By CleanSteve

The Bastard Brothers showroom

Camilla let me accompany her on a recce to Blandford forum in Dorset, where we visited John and Val, who are hosting the next South-West Association of Preservation Trusts meeting. I often attend the meetings but can't go to the next one, so a chance to get a guided tour around the old town centre was not to be missed.

Our hosts live close to the town centre and have renovated their own early Georgian house close to the ancient ford across the  beautiful River Stour, leading into the town centre. We had a wonderful meal in their garden after a tour around the wonderful old buildings in the town centre. 

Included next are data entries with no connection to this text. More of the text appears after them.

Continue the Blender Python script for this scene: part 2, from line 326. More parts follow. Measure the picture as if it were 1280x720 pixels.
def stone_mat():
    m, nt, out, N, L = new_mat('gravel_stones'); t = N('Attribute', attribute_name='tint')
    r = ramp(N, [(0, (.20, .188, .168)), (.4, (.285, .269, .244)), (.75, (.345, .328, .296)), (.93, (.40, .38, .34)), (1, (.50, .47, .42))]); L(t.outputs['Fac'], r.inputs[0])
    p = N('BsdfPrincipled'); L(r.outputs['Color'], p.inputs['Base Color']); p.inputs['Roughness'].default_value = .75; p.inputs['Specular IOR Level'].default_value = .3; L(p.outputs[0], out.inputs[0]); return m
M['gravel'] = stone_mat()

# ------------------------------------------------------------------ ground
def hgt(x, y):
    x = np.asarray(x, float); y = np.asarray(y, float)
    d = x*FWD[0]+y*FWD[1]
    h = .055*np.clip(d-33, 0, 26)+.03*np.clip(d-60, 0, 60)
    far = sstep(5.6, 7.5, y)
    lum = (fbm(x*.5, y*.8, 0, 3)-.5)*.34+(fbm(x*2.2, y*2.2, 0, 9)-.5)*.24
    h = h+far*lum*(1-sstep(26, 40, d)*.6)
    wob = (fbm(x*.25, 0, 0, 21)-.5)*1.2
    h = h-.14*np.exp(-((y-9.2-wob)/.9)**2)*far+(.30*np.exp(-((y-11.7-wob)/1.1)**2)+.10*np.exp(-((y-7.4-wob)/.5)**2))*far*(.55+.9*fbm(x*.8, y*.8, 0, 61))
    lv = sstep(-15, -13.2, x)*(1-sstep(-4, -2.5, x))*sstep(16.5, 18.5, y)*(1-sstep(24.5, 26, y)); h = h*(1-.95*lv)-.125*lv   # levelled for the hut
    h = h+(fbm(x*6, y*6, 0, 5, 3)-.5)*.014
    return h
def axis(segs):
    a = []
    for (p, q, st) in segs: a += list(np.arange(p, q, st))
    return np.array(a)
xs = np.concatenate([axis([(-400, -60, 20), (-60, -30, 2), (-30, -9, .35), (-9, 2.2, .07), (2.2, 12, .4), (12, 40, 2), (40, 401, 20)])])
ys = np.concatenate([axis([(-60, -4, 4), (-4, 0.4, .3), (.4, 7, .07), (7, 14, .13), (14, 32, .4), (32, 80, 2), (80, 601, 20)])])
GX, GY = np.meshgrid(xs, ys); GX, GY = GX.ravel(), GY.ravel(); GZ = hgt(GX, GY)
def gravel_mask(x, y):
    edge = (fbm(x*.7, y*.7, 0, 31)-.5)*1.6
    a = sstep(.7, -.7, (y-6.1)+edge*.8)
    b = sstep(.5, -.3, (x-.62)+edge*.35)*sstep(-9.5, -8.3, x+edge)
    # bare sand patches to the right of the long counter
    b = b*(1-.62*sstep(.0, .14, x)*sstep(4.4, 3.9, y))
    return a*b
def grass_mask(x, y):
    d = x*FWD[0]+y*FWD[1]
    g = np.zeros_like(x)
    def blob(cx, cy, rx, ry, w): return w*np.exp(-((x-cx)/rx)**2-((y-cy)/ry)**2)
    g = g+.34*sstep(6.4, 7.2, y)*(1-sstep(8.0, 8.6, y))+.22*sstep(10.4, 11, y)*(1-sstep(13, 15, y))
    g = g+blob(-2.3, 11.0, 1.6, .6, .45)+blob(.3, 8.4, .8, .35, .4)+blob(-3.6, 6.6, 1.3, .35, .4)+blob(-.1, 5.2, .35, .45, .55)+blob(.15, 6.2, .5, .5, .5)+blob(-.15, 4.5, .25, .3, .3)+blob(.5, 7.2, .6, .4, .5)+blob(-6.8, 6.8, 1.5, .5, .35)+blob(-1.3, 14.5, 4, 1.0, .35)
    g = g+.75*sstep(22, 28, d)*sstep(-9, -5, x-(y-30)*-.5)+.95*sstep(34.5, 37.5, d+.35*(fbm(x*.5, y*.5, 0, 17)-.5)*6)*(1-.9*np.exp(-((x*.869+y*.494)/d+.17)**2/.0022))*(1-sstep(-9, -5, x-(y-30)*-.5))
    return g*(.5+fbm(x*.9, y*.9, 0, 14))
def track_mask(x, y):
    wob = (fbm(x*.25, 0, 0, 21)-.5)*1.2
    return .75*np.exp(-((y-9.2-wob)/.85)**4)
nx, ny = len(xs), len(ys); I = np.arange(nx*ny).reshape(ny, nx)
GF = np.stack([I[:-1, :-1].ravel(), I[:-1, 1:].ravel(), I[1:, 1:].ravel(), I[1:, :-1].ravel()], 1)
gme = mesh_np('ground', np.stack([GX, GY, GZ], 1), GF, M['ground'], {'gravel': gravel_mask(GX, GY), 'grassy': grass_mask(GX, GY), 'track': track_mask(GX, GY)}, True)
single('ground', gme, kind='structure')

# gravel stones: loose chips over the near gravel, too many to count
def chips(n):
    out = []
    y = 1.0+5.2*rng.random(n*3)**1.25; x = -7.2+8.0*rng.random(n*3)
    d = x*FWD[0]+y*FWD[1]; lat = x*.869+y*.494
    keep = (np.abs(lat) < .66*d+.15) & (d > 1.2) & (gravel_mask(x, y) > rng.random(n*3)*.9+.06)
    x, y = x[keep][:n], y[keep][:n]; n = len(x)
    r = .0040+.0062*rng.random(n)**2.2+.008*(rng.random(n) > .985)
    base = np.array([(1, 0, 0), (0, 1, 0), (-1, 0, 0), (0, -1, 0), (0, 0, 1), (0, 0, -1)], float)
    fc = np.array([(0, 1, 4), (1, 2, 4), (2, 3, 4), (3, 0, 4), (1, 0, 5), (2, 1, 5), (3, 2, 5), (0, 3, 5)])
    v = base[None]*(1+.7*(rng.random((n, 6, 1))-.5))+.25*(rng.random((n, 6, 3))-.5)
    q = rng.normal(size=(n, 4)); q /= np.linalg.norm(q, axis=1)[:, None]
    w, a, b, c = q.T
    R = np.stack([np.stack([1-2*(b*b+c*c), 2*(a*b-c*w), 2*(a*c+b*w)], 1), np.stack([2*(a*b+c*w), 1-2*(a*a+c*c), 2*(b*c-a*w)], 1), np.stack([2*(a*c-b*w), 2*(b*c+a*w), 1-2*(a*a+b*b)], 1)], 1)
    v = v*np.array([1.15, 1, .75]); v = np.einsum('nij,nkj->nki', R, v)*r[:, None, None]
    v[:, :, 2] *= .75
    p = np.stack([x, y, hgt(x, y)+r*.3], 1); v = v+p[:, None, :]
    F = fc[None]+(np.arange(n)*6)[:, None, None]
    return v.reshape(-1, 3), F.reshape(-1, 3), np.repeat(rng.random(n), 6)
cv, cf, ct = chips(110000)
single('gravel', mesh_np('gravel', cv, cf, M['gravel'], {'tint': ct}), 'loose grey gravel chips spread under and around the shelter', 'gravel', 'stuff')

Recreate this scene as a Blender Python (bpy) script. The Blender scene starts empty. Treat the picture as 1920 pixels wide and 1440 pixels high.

Blandford forum is rather unique in that nearly the whole town was destroyed in the 'Great Fire' of 1731. The story is well told in this Wiki entry, recounting the tale of the 'Bastard Brothers',  John (ca 1688–1770) and William Bastard (ca 1689–1766) who were British surveyor-architects, and civic dignitaries pivotal to the rebuilding of the town.

John and Val had arranged for us to go inside this building and to visit the first floor which is now part of an Age concern's charity shop. Back then it was a study and showroom for their decorative plaster wares, which you can see all around the room including the ceiling

From the wiki entry:
At the time of the 1731 fire the bachelor brothers John and William occupied a house in Blandford Forum that belonged to the Trustees of the William Williams charity. The Bastards had extensive workshops and premises at the rear of this building. After the fire they rebuilt the house at their own expense in exchange for the grant of a long lease of the premises from the Williams charity. The room known as the Bastards' Study or the Mezzanine Room was ornately decorated, unlike the rest of the house, and served as a showroom for their skills in plasterwork, woodwork and interior decoration. The pediment of the overmantel is Palladian while the pediment of the door opposite is Baroque, this occurrence, coupled with the squat appearance of the composition, would not have occurred in the work of a major architect of the time, but was the Bastard's way of showcasing their versatility.

This room is open to the public on one day a year, the day of the annual Blandford Forum Georgian Fayre, held on the first Monday in May. For the rest of the year, the room is used as a storeroom for Age Concern's charity shop which leases part of the Grade I listed property.